Qu’elle soit acceptée facilement ou après négociation, la décision du départ doit toutefois faire l’objet de l’accord familial, c’est-à-dire des parents et éventuellement des autres membres de la famille. «Il arrive même que des proches et des personnes de l’entourage soient consultés», confirment les chercheurs, en précisant que ces négociations portent généralement sur les conditions de réalisation des projets et plus particulièrement sur les perspectives professionnelles et sociales après la fin du cursus universitaire. «La finalité négociée porte plus sur l’autonomie des enfants et surtout sur le choix d’un établissement universitaire offrant un enseignement de qualité de nature à faciliter l’accès au marché du travail sans limite de frontières.

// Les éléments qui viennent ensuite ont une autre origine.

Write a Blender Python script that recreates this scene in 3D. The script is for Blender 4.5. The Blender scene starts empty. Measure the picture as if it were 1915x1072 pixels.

Les attentes des enfants et celles des parents se regroupent ainsi dans l’objectif de l’acquisition d’un capital scientifique et technique garantissant une mobilité professionnelle, dans le pays d’études, dans un autre pays ou dans le pays d’origine», instruit-on. Toutefois, selon les enquêteurs, la négociation familiale prend plus d’importance dans le cas des filles.

«Pour donner leur accord définitif, les parents prennent toutes les précautions pour éviter à leurs filles toute mésaventure à l’étranger. Leur décision finale est tributaire de l’assurance qu’on leur fournit quant à l’absence de tout risque d’échec dans les études et de ce qu’ils considèrent comme de la déviance morale et sociale», développe les auteurs de l’étude pour expliquer l’importance accordée au rôle des réseaux familiaux et sociaux dans la préparation du projet à travers la collecte des informations sur sa faisabilité.

Par ailleurs, l’étude sur la migration estudiantine réalisée par les professeurs du Cread révèle que le projet d’études supérieures à l’étranger s’inscrit dans certains cas dès l’entame de la scolarisation de l’enfant. «La programmation des projets est faite par les parents, comme le confirment les déclarations des parents enquêtés», est-il noté dans l’étude, qui précise toutefois que l’investissement dans les études à l’étranger est dans ce cas un projet qui structure la scolarisation en Algérie, ce qui implique souvent le choix des établissements d’enseignement privé et l’obtention du bac français organisé en Algérie. «De l’avis de la majorité des parents, ces choix offrent plus de garanties pour la réussite des projets d’études à l’étranger», rapportent les chercheurs.

Quelle que soit la forme de sa prise de décision, l’investissement dans les études à l’étranger nécessite donc la mobilisation des réseaux de soutien. La réussite des projets  engagés dépend de cette mobilisation.